Take for example The Druid Network. When I first joined many, many years ago it was a burgeoning place filled with new ideas and articles being contributed by people following every imaginable Druidic path. It was a veritable goldmine of information, and I spent weeks and months going through it, learning from it, reading new articles.  I was inspired, fully charged and wrote many articles for TDN myself return. Nowadays, I haven’t noticed any new articles at all – over the last couple of years the input seems to have dramatically decreased.  Why should this be?

With the collapse of the economy, I can understand that many people have to work harder just to keep their head above water. Then there is also the increase in social media, where information is being exchanged via Facebook and Twitter rather than in people taking the time to write their own articles about an issue.  I believe that the increase in passive screen entertainment as well has a lot to do with it – we are waiting for others to wow and dazzle us with their insights.  We have become a passive culture, in cushy armchairs or sacked out on the sofa waiting for life to come to us.

I also believe that more and more people are wanting to get something in return.  Membership to TDN, having access to their social media site and getting quarterly newsletters isn’t enough for some people.  A lot of people, when asking about membership for TDN, say “What’s in it for me?”  This is something that I think really needs to be addressed in paganism today.  We already live in a world full of me, me, me, I, I, I – we are already taking more than we need and giving very little in return.  We need to look at the bigger picture, and see Druidry and Paganism for what it is, and not for what it can give us.

Is it the introspective nature of Neo-Paganism that is causing this?  We must first heal ourselves before we can heal the world? We must look within before we look to others? I don’t believe this for a second, but this is just my personal opinion. Having been blessed with the curse of self-awareness, humans tend to forget that there is a much bigger world out there, and that they often don’t see the big picture.  The may believe that they see more than other creatures around them with this heightened sense of self-awareness, where in fact they have put on blinkers to everything by being so darned self-aware. If you are self-aware, how aware can you be of others and the world around you? How can you look outwards if you are always looking inwards?

I had to take a step back from TDN a few years ago, and retire as Trustee due to lack of time. I had just started my own dance company, and began writing again.  I currently have three jobs.  I haven’t been able to contribute to the newsletter, or offer any articles lately, but that is something which I aim to redress very shortly.  My giving back to the community comes in many shapes and forms, and I hope that I can offer TDN some of that again(in some shape or form), as well as what I currently do for Moon Books, SageWoman, my own personal practice and priestly duties.  I’ve never really thought about “what can this do for me” – I’m always wondering “what can I do for it?” and, though this sometimes makes me run ragged, I think is still a better way of being in the world, of contributing to it in a positive way.
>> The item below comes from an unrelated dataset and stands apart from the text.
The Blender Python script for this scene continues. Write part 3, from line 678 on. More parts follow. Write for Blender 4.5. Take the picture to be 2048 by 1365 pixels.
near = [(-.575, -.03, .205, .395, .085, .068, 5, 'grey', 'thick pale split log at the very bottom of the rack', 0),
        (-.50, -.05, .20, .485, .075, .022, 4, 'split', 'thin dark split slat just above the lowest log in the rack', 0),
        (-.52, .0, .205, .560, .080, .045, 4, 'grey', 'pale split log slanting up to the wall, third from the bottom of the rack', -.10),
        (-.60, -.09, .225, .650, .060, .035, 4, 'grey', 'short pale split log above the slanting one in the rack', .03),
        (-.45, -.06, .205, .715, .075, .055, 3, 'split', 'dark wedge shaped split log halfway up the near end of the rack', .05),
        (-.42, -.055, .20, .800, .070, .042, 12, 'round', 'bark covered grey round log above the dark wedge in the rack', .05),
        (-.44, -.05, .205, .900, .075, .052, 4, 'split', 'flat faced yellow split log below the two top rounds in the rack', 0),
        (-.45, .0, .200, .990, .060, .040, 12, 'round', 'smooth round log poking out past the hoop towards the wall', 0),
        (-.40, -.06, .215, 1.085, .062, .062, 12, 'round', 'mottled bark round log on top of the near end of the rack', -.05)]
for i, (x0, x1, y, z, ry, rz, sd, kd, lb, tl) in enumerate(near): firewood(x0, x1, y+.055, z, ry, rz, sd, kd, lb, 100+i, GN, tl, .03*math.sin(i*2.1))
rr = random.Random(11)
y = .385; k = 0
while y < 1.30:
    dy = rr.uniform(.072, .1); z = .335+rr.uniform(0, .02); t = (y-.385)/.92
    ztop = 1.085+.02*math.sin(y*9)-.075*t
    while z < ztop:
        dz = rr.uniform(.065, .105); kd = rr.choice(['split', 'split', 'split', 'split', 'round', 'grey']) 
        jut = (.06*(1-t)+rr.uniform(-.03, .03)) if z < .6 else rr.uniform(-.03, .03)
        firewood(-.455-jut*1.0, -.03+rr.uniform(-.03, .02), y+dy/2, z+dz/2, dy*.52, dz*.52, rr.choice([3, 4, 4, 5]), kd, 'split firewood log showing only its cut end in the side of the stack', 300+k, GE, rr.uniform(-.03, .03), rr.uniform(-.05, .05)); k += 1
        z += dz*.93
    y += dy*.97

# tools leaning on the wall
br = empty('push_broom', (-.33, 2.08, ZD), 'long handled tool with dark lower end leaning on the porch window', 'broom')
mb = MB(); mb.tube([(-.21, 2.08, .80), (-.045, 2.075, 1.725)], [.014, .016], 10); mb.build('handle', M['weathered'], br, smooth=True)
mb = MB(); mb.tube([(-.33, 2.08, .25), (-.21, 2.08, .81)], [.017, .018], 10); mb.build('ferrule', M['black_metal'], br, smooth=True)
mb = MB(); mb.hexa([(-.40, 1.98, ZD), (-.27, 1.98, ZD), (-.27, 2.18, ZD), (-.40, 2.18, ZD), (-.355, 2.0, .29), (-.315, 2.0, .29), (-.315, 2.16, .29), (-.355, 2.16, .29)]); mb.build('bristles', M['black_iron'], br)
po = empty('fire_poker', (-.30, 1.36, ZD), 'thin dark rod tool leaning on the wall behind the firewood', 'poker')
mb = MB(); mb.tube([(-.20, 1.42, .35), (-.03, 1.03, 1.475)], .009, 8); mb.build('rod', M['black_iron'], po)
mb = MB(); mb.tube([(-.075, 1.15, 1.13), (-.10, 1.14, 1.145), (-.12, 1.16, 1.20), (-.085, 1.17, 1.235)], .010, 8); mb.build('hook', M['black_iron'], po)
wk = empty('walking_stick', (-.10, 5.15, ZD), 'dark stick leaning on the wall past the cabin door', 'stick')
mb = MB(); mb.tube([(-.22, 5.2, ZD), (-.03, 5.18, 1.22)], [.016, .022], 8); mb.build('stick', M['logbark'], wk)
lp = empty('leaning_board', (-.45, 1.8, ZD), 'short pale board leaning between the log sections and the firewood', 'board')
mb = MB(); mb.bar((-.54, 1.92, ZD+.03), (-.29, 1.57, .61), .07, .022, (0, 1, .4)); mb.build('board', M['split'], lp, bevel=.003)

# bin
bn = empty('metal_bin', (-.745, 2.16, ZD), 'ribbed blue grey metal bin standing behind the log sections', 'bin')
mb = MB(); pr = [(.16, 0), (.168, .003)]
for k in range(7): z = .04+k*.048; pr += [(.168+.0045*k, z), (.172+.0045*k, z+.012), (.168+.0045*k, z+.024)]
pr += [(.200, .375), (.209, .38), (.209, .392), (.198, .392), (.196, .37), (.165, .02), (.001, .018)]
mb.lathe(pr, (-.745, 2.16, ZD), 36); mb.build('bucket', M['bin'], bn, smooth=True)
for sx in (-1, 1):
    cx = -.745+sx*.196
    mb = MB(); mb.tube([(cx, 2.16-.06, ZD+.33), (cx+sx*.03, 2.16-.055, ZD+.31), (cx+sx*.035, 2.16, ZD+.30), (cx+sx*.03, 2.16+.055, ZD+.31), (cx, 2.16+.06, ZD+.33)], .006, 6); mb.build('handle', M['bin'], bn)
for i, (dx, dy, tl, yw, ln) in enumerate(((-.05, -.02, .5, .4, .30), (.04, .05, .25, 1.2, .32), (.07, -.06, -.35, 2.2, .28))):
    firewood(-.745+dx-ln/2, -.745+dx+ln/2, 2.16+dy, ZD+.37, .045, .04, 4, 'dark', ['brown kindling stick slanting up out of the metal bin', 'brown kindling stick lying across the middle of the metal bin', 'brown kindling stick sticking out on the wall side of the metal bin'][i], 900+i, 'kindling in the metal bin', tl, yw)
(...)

Much as in group ritual, sometimes it is an absolute joy for a fellow priest to take a step back and simply enjoy the ceremony. However, to do this all the time is selfish.  We must find a balance between give and take. We must also realise that everything we do can be a participatory act, and not simply a passive one.  From ritual to prayer to memberships, what we do is more important that who we are.

Let us break the chains of apathy within the pagan community. Let us give of our inspiration, to inspire others, to share in the awen.  Contribute to your local moot, or pagan newsletter, or website.  Offer songs back to the land at twilight, and dance with the gods around the fire.  Know that you matter, that you have a say in your religion, your path or your philosophy.  Don’t sit back and watch it happen around you. Get up and turn the screen off, and get out there.  We are human beings – let’s bring the being back into it.  Shake off the shackles of passiveness and know that you can make a difference, in whatever form you may.  And most important of all, don’t let others do it for you.